Electric power systems with a high penetration of photovoltaic generation and a relevant fleet of electric vehicles face significant stability challenges, particularly in mountainous areas where the variability of photovoltaic resources is pronounced. This study presents a novel methodology to strategically place electric vehicle aggregators along a feeder. This approach considers electrical variables and the dynamics of cloud movements within the study area. This innovative methodology reduces the substation’s power load demand and significantly improves the end user’s voltage levels. The improvements in voltage regulation and reduced demand on the substation provide clear benefits, including increased system resilience, better integration of renewable energy sources, and enhanced overall efficiency of the electric grid. These advantages are particularly critical in regions with high levels of photovoltaic generation and are important in promoting sustainable electric vehicle charging infrastructure.
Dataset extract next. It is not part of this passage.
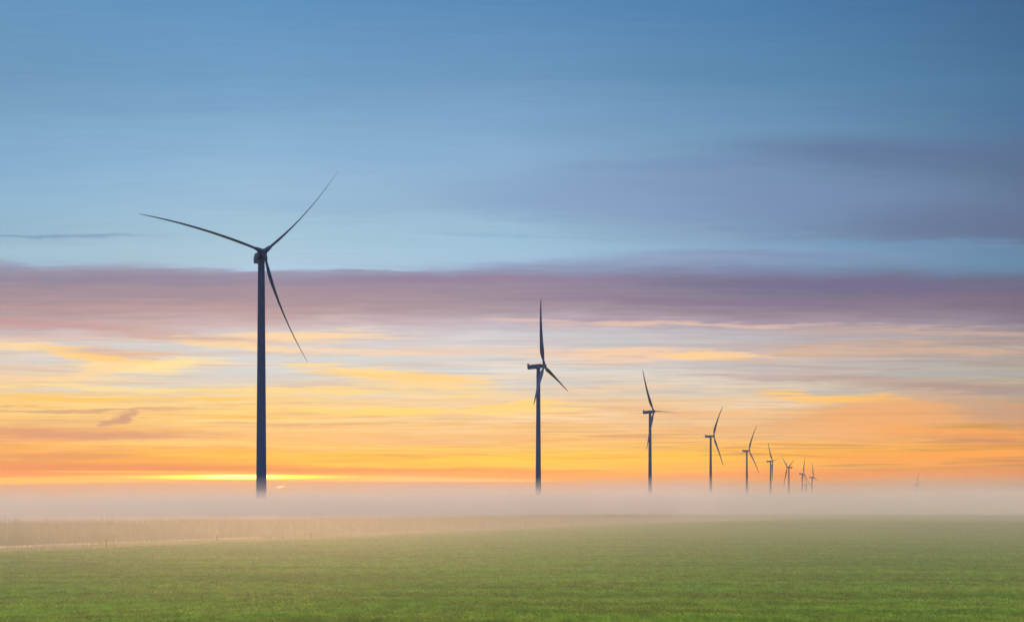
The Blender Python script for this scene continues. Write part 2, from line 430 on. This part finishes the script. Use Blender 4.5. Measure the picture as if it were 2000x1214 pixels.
def blades(x, y, h, w, lean, tip=0.15):
    """one bent blade of two quads-in-one strip per point: returns V, F (quads)"""
    n = len(x)
    z = height(x, y)
    az = rng.uniform(0, 2 * np.pi, n); la = rng.uniform(0, 2 * np.pi, n)
    l1 = lean * h * rng.uniform(0.2, 1.0, n)
    cx, cy = np.cos(az) * w / 2, np.sin(az) * w / 2
    lx, ly = np.cos(la) * l1, np.sin(la) * l1
    V = np.empty((n, 6, 3), np.float32)
    def put(k, px, py, pz):
        V[:, k, 0] = px; V[:, k, 1] = py; V[:, k, 2] = pz
    put(0, x - cx * .6, y - cy * .6, z - 0.02); put(1, x + cx * .6, y + cy * .6, z - 0.02)
    put(2, x + lx * .35 + cx, y + ly * .35 + cy, z + h * .6); put(3, x + lx * .35 - cx, y + ly * .35 - cy, z + h * .6)
    hh = h * (1 - 0.25 * lean * rng.uniform(0, 1, n))
    put(4, x + lx + cx * tip, y + ly + cy * tip, z + hh); put(5, x + lx - cx * tip, y + ly - cy * tip, z + hh)
    b = np.arange(n)[:, None] * 6
    F = np.concatenate([b + np.array([[0, 1, 2, 3]]), b + np.array([[3, 2, 4, 5]])], 0)
    return V.reshape(-1, 3), F

def build_crop():
    xs, ys, hs, ws = [], [], [], []
    y0 = 21.0
    while y0 < 170:
        y1 = y0 * 1.12
        area = (in_view(y0) + in_view(y1)) * (y1 - y0)
        dens = 430.0 * (24.0 / y0) ** 1.35
        n = int(area * dens)
        y = rng.uniform(y0, y1, n); x = rng.uniform(-1, 1, n) * in_view(y)
        k = (0.047 + 0.0 * y) * (y / 24.0) ** 0.35
        # clumps, bare patches and drill rows
        cl = np.sin(x * 2.1 + 2 * np.sin(y * .9)) * np.sin(y * 2.6 + 1.5 * np.sin(x * .7)) + 0.6 * np.sin(x * .31 + y * .23) * np.sin(y * .41 - x * .12)
        keep = (s_of(x, y) > 13.5 + rng.uniform(0, 1, n) ** .5 * 5 + 0.6 * np.sin(x * .35)) & (rng.uniform(0, 1, n) < 0.80 + 0.25 * cl)
        x, y, k, cl = x[keep], y[keep], k[keep], cl[keep]
        xs.append(x); ys.append(y); hs.append(k * rng.uniform(0.7, 2.2, len(x)) * np.clip(1.0 + 0.35 * cl, .45, 1.8)); ws.append(k * rng.uniform(0.35, 0.85, len(x)))
        y0 = y1
    x, y, h, w = map(np.concatenate, (xs, ys, hs, ws))
    V, F = blades(x, y, h, w, 1.1, 0.45)
    tag(link("crop", mesh_np("crop", V, F, M_crop)), kind="stuff", label="low green leafy crop covering the whole near field")
    print("crop blades", len(x))
build_crop()

def strip(n, s0, s1, a0, a1, power=1.0):
    """random points in the strip along the ditch; denser near the viewer"""
    t = rng.uniform(0, 1, n) ** power
    a = a0 + (a1 - a0) * t
    s = rng.uniform(s0, s1, n)
    x = RX + DX * a + DY * s
    y = RY + DY * a - DX * s
    return x, y, a

def build_reeds():
    n = 210000
    x, y, a = strip(n, -13, -0.2, -45, 400, 1.5)
    off = 1.1 * np.sin(a * .21 + 1.0) + 0.7 * np.sin(a * .83) + 0.4 * np.sin(a * 2.3)
    front = s_of(x, y) > -0.9 + 0.5 * off
    h0_ = np.where(front, 0.45, 1.0)
    wob = 0.5 + 0.5 * np.sin(a * .35) * np.sin(a * .13 + 1)
    h = h0_ * rng.normal(1.70, 0.24, n) * (0.93 + 0.10 * wob + 0.05 * np.sin(a * 1.7))
    sc = (np.hypot(x, y) / 90.0)
    V, F = blades(x, y, h, 0.026 * np.maximum(sc, .8), 0.38, 0.3)
    # feathery heads that stick out of the top
    m = 2600
    x, y, a = strip(m, -11, -0.5, -45, 400, 1.2)
    h2 = rng.uniform(1.75, 2.3, m) + rng.uniform(0, .3, m) * (np.sin(a * .37) + np.sin(a * 1.3) > 1.0)
    sc = (np.hypot(x, y) / 90.0)
    V2, F2 = blades(x, y, h2, 0.04 * np.maximum(sc, .8), 0.2, 0.5)
    V = np.concatenate([V, V2]); F = np.concatenate([F, F2 + n * 6])
    tag(link("reeds", mesh_np("reeds", V, F, M_reed)), kind="stuff", label="tall dry straw coloured reeds along the ditch")
build_reeds()

def build_verge():
    n = 60000
    x, y, a = strip(n, 0.5, 18.0, -45, 300, 1.4)
    s = s_of(x, y)
    dark = (np.sin(a * .16) * np.sin(a * .05 + s * .3) > 0.25)
    keep = (s > 6.2 + 0.5 * np.sin(a)) | (rng.uniform(0, 1, n) < 0.12)
    x, y, a, s, dark = x[keep], y[keep], a[keep], s[keep], dark[keep]; n = len(x)
    h = rng.uniform(0.06, 0.18, n) * (1 + 1.8 * dark * (s < 12))
    sc = np.maximum(np.hypot(x, y) / 90.0, .8)
    V, F = blades(x, y, h, 0.04 * sc, 0.8, 0.3)
    tag(link("verge_grass", mesh_np("verge_grass", V, F, M_verge)), kind="stuff", label="short pale dry grass between the reeds and the crop")
build_verge()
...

When analyzing different load scenarios for the IEEE European Low Voltage Test Feeder system, the consideration of distributed aggregators based on cloud movements decreased the power required at the substation by 21.25%, and the voltage drop in loads was reduced from 6.9% to 4.29%. This research underscores the critical need to consider both the variability and geographical distribution of PV resources in the planning and operation of electrical systems with extensive PV generation.